>> Begin DATA RECORDS
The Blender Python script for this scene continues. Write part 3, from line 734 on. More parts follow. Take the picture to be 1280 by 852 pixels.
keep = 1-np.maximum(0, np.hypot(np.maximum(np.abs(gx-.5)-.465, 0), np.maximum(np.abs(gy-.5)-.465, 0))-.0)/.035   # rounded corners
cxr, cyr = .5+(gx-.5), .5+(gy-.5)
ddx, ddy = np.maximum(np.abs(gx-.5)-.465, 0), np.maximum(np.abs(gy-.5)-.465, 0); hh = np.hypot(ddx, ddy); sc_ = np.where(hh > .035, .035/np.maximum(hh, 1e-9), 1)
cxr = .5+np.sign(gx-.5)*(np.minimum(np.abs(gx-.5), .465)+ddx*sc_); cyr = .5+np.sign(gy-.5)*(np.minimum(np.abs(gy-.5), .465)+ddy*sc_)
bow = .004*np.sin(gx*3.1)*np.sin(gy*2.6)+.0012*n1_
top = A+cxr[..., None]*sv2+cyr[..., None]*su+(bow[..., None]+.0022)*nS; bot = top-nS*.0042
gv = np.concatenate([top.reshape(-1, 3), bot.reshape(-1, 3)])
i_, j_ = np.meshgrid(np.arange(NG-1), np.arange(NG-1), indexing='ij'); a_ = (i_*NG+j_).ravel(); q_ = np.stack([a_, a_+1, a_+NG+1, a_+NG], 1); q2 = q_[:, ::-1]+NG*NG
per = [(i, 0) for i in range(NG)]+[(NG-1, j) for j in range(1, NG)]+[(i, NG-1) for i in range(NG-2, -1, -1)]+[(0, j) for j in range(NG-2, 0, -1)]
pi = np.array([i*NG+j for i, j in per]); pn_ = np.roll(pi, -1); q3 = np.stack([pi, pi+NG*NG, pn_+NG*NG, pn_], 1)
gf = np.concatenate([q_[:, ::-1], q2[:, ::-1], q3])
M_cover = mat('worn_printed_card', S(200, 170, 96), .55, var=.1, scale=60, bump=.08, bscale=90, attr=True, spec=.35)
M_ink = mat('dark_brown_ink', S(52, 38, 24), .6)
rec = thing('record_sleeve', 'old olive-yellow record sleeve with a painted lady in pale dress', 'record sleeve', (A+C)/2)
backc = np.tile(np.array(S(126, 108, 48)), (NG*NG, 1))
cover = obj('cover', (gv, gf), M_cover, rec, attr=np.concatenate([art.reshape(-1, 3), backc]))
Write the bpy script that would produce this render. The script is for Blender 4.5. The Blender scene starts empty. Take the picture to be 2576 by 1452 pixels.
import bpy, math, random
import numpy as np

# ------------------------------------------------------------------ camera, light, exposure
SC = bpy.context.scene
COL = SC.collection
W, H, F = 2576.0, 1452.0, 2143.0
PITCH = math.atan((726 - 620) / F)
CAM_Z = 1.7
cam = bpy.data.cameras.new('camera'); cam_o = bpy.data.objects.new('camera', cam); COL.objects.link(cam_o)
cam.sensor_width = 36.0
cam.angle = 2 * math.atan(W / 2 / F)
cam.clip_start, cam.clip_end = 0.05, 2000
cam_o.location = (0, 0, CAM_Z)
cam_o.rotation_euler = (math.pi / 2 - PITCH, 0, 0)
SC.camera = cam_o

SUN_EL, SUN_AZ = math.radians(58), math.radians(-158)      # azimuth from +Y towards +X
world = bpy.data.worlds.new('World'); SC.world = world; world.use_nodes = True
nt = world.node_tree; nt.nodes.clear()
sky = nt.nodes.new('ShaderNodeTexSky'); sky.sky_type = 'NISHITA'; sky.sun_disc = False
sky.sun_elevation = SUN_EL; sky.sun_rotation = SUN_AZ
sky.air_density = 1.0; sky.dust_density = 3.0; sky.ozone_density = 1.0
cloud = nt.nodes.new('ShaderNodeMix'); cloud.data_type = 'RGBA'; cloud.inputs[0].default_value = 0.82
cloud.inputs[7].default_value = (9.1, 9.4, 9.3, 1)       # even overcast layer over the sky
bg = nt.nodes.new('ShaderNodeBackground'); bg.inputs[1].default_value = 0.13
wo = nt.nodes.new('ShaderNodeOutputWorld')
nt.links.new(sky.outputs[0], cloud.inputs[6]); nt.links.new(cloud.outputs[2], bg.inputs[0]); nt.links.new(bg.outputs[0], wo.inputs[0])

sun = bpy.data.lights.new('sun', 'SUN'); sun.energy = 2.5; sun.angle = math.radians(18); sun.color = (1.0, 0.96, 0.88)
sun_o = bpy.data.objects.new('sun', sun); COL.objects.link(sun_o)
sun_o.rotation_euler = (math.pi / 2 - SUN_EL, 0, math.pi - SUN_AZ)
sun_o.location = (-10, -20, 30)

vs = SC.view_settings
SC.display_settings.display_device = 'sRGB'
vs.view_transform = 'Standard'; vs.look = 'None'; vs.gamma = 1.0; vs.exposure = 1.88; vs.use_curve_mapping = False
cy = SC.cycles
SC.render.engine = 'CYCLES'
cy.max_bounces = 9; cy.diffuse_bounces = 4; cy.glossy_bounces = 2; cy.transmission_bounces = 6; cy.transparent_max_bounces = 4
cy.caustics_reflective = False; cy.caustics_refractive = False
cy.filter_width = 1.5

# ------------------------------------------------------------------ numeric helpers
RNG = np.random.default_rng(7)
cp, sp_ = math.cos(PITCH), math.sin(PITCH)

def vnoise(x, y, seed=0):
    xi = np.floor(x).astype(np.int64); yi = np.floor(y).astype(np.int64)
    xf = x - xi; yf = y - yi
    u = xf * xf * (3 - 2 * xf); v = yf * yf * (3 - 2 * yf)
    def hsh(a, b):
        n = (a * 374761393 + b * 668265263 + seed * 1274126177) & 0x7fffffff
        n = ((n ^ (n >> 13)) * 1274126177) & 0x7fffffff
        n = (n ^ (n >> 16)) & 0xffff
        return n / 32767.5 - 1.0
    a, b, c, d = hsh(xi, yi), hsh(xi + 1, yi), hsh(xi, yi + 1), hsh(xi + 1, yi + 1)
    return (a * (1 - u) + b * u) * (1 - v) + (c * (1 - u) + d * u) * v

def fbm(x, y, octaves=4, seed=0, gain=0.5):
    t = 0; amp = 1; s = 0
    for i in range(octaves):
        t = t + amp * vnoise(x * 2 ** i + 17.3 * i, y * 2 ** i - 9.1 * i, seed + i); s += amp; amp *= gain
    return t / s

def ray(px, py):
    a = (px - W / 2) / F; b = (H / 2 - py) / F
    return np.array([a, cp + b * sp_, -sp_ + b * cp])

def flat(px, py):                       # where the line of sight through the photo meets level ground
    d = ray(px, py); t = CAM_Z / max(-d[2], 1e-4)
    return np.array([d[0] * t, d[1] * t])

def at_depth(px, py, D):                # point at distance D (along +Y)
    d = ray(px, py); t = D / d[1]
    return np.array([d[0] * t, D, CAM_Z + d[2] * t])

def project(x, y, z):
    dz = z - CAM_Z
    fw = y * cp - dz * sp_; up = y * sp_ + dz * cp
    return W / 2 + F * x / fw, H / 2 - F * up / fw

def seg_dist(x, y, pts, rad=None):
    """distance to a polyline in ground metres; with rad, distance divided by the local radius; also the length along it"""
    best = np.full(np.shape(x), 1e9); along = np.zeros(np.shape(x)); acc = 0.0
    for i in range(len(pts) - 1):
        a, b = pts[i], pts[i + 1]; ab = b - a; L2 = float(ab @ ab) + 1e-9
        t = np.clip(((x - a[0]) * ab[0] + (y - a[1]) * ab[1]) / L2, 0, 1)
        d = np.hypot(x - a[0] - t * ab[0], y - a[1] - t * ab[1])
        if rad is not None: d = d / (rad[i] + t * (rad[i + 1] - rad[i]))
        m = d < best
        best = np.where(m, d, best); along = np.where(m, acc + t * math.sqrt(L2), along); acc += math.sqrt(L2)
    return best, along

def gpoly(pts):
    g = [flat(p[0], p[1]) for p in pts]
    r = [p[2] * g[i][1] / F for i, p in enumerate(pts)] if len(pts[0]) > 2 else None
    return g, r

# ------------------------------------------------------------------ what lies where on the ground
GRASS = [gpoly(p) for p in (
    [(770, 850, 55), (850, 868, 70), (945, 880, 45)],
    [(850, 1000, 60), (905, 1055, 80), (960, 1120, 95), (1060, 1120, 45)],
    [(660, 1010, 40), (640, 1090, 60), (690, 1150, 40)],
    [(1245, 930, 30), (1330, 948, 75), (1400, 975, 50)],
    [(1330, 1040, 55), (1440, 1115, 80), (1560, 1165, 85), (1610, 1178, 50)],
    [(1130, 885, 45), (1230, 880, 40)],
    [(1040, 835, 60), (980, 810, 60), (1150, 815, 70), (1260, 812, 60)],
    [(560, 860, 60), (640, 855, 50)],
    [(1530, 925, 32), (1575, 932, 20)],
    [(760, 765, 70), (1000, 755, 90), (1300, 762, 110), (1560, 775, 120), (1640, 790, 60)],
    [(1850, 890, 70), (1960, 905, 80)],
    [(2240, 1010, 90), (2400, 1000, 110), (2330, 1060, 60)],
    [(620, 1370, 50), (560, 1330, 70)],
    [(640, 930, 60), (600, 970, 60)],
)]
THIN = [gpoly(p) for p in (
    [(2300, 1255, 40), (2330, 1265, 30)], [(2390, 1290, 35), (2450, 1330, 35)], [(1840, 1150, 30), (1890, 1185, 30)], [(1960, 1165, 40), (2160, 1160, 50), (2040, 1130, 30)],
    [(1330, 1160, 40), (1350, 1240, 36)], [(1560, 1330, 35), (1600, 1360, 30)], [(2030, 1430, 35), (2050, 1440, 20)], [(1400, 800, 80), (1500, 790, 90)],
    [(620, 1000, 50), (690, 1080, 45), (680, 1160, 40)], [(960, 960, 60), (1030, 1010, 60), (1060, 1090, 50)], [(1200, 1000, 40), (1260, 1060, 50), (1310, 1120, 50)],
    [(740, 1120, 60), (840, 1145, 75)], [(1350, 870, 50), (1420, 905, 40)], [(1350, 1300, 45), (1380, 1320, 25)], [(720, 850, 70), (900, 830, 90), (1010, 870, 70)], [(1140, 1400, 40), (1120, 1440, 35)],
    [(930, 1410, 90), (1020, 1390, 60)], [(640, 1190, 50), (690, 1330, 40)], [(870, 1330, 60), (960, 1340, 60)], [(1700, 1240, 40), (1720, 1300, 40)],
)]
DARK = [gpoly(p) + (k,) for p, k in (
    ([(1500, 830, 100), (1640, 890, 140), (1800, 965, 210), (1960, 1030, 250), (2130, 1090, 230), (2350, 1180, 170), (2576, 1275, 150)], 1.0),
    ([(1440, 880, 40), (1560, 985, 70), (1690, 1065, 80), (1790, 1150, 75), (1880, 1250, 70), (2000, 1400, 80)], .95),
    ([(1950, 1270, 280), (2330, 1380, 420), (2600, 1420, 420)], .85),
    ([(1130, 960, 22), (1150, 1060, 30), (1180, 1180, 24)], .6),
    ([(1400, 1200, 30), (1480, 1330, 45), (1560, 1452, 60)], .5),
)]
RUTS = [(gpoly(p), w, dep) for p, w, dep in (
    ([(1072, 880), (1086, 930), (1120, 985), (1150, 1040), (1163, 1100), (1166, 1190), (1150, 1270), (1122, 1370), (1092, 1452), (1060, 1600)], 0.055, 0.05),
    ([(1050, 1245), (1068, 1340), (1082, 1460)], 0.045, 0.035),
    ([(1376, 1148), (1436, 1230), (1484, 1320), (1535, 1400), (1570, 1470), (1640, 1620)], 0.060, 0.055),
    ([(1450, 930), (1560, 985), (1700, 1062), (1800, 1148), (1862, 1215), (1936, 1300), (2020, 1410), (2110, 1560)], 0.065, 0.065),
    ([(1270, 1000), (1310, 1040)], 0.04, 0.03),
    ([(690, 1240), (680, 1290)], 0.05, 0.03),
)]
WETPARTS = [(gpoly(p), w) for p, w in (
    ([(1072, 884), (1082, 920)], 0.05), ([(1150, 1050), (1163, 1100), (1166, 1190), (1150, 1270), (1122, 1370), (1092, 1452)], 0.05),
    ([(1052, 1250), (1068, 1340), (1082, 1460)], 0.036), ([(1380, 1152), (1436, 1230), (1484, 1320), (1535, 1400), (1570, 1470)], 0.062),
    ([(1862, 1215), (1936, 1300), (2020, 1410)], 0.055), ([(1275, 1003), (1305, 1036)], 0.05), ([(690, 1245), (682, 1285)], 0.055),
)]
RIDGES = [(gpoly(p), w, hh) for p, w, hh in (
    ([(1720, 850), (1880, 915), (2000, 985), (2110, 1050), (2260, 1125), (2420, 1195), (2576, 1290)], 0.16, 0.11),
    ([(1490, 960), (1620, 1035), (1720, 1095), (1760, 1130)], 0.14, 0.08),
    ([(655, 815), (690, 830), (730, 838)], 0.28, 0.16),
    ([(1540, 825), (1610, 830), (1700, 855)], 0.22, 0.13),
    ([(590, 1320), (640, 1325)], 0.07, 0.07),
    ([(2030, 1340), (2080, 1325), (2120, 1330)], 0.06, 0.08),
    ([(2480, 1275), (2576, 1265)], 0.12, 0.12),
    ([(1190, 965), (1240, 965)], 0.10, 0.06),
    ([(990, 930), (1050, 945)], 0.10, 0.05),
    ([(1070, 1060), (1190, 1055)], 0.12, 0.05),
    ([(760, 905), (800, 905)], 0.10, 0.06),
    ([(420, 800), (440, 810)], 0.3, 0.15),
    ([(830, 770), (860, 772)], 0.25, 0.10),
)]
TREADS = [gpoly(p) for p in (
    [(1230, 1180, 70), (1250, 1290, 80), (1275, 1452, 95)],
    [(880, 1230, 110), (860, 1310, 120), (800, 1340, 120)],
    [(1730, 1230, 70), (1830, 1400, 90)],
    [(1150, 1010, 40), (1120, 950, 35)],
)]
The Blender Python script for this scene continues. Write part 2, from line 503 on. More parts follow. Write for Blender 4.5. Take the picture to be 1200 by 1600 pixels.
>> End DATA RECORDS
**YOUR GOAL:** Begin at the line that has "Write the bpy"; stop after the line that has "import numpy as np". Copy every line in that span exactly.

**RESULT BELOW:**
Write the bpy script that would produce this render. The script is for Blender 4.5. The Blender scene starts empty. Take the picture to be 2576 by 1452 pixels.
import bpy, math, random
import numpy as np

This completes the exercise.